Lastly, petitioner alleges that sufficient notice of the middle school spring concert was not given to all district residents, which may have created the appearance of impropriety or have had the effect of targeting potential voters more inclined to support the budget since the concert was held the day of an election in close proximity to a polling place. Respondent contends that the spring concert was scheduled at the beginning of the year and was duly noted on the district calendar available on the district website, mailed to every district resident at the beginning of the school year and included on the board agenda as a reminder. Petitioner’s allegations in this regard are without merit, conclusory and unsupported by affidavits or otherwise.

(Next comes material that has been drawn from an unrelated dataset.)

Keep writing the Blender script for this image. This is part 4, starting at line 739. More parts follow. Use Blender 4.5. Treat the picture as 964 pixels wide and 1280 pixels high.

Although I am constrained to dismiss this appeal on procedural grounds, based on the issues raised in this appeal, I remind the board and each candidate for district office to strictly adhere to the laws and regulations regarding electioneering or the appearance of such in any future elections.
THE APPEAL IS DISMISSED.
END OF FILE
[1] I note that, although the board is named in the caption, it did not appear in the instant proceeding. Therefore, all references to “respondent” herein are to individual respondent Smith.
[2] I note that, together with her reply, petitioner submitted compact discs (“CDs”) which allegedly contain footage of respondent’s actions on May 20, 2014. According to petitioner, the CDs were acquired by petitioner in conjunction with a Freedom of Information Law request and were unavailable to petitioner at the time this appeal was commenced. As such, I will consider them.